Après «
Mes seuls dieux », un recueil de nouvelles, le deuxième ouvrage d'Anja
Appachana est enfin traduit en français. Quelle merveille que ce livre, dont on ne veut tout simplement pas sortir, et ça tombe bien, car il fait 589 pages !
Avec
l'Année des secrets, nous sommes plongés au coeur de la société indienne, ses traditions, ses coutumes, ses archaïsmes, ses évolutions – toujours dans la douleur – ses rebelles, ses martyres.
Ce sont en quelque sorte les coulisses de la société puisque les narratrices sont uniquement des femmes et que les femmes, ce livre nous le démontre encore une fois, n'occupent pas le devant de la scène dans la société indienne.
1 histoire de vie, 6 femmes de 3 générations différentes pour le raconter, avec chacune son angle de vision, sa personnalité, les faits qu'elle connait, les secrets qu'elle détient. Comme chaque narration constitue une sorte de long monologue, l'interlocuteur privilégié de chacune de ces femmes/fillettes reste son imaginaire. le réel semble si contraignant et si inflexible pour toutes ces femmes, le passé si inexorablement inchangeable et le futur si immuable qu'une bonne partie des dialogues et des situations consiste à défaire les noeuds inextricables de ce qui s'est passé hélas hélas hélas…réinventer une autre fin… et si ? et si ? La marge de manoeuvre de l'imagination semble d'autant plus large et libre que les entraves sociales de ces femmes sont immenses.
On rentre dans cette atmosphère de huit clos en demi-teinte, on s'y trouve bien, comme lovée dans des bras maternels enveloppants. Après tout, l'histoire a beau se situer en Inde dans une société hyper patriarcale, les préoccupations de ces femmes nous touchent aussi et on peut s'y reconnaitre dans certains passages. Ce serait comme un miroir grossissant de nos sociétés occidentales plus évoluées ou plus hypocrites…
Les personnalités sont étudiées, analysées avec subtilité et intelligence ; les femmes semblent surtout différer de par leur appartenance à des générations différentes. L'espoir de ce livre, ce sont les petites filles et leur vision pas encore conditionnée : elles voient les choses telles qu'elles sont et non pas – encore – biaisées par le prisme patriarcal. La grand-mère, elle, étonne de par sa manière pragmatique et pourtant avisée de considérer la situation.
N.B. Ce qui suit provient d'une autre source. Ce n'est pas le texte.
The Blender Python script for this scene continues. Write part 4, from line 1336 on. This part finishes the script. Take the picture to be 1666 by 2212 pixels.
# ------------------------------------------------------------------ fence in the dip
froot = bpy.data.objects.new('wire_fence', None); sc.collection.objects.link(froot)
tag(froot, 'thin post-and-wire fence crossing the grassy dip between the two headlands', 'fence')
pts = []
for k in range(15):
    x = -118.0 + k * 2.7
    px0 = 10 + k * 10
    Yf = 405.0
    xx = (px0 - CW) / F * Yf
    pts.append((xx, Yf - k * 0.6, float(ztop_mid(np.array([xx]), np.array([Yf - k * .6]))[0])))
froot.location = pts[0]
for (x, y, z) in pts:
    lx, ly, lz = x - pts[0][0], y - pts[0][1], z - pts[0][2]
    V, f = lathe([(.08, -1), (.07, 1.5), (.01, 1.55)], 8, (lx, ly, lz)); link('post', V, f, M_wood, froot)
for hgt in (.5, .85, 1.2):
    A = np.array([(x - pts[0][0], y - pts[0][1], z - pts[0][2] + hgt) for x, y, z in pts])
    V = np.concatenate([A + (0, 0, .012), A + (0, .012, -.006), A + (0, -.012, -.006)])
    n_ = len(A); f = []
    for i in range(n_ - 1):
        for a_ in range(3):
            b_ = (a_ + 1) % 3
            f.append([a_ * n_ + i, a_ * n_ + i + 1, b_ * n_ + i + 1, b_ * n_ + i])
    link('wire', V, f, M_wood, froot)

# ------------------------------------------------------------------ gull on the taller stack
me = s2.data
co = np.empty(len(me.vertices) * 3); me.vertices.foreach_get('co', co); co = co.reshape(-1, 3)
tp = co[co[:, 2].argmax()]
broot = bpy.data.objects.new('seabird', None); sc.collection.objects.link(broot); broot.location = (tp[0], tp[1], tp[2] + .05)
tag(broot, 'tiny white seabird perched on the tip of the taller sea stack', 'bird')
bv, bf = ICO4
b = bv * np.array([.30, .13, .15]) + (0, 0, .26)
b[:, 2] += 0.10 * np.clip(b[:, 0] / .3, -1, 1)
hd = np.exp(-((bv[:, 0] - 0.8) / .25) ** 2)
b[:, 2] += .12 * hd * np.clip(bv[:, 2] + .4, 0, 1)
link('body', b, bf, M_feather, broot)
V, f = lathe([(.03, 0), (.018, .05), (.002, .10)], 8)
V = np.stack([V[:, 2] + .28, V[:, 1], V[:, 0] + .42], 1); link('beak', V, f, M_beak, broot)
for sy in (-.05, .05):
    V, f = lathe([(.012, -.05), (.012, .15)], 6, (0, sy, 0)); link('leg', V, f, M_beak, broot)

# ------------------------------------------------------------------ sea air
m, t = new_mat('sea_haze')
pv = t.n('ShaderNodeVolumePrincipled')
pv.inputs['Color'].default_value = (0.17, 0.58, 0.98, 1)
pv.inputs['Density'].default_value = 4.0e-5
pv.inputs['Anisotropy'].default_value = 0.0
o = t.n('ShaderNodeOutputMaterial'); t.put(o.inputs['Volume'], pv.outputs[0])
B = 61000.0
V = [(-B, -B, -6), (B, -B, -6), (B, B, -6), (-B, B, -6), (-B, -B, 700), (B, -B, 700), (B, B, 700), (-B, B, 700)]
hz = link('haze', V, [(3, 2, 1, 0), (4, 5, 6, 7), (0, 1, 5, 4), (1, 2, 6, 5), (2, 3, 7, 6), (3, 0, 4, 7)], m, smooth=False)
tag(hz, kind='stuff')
Quant aux hommes, ils sont loin, très loin, émotionnellement, affectivement…à tous les niveaux. Ce qui prédomine dans cette société, c'est l'inéluctable incommunicabilité des deux sexes.
Une histoire pleine de rebondissements et suspens mais imprégnée de la solitude et du ressassement intérieur de ces femmes livrées à leur destinée humaine, luttant parfois malgré elles contre des traditions millénaires : ce sont les parias qui feront bouger la société indienne, voici l'une des possibles clés de ce livre, mais à quel prix !!!